Michael Nauenberg, Professor of Physics: Recollections of UCSC, 1966-1996, is the edited transcript of a single interview conducted by Randall Jarrell on July 12, 1994. Nauenberg received his B.S. from the Massachusetts Institute of Technology in 1955 and his Ph.D. from Cornell University in 1960. Prior to his appointment as a professor of physics at UC Santa Cruz in 1966, he was an assistant professor at Columbia University and a visiting associate professor at the Stanford Linear Accelerator Center and Stanford University.
At UCSC, Nauenberg served as department chairman of physics from 1970 to 1972, and again from 1983 to 1985. He was instrumental in developing both Stevenson and Crown Colleges, but in 1973 shifted his focus to building a graduate program in physics. He also founded and served as the director of the Institute of Nonlinear Sciences at UC Santa Cruz.

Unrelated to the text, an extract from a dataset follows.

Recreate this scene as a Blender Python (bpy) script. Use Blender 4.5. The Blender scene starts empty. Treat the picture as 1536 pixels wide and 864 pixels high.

Nauenberg's primary research interests are in particle physics, condensed matter physics, and nonlinear dynamics, and he is the author of numerous publications in these areas. His most recent work is on a new quantum mechanical treatment of neutrino and neutral meson oscillations and on the dynamics of wave packets in weak external fields. He has had a long standing interest in the history of physics and mathematics, particularly during the seventeenth century, and published about a dozen articles on the works of Hooke, Newton and Huygens, and several reviews of recent books on Newton's Principia. He has a particular interest in the history of physics and has helped to bring historians of science and physicists together.
In this oral history narration, Nauenberg shares his impressions and critical evaluation of UCSC as an experiment in public higher education, particularly the tensions between the college-based model and the pressures of the faculty tenure system within the large research University of California system. He points out that the founders of UCSC appear to have overlooked or underestimated the demands building graduate programs would make on faculty members' time. He discusses faculty appointments in the physics department, as well as other key faculty members on campus. He provides a sweeping and cogent assessment of the strengths and achievements of the physics department, and describes the struggle to establish the very successful Santa Cruz Institute for Particle Physics, as well as his frustrating and ultimately unsuccessful political battle to attract the Institute for Theoretical Physics to UC Santa Cruz. This oral history is an invaluable and insightful historical contribution by a senior faculty member with an extensive and distinguished history on the Santa Cruz campus.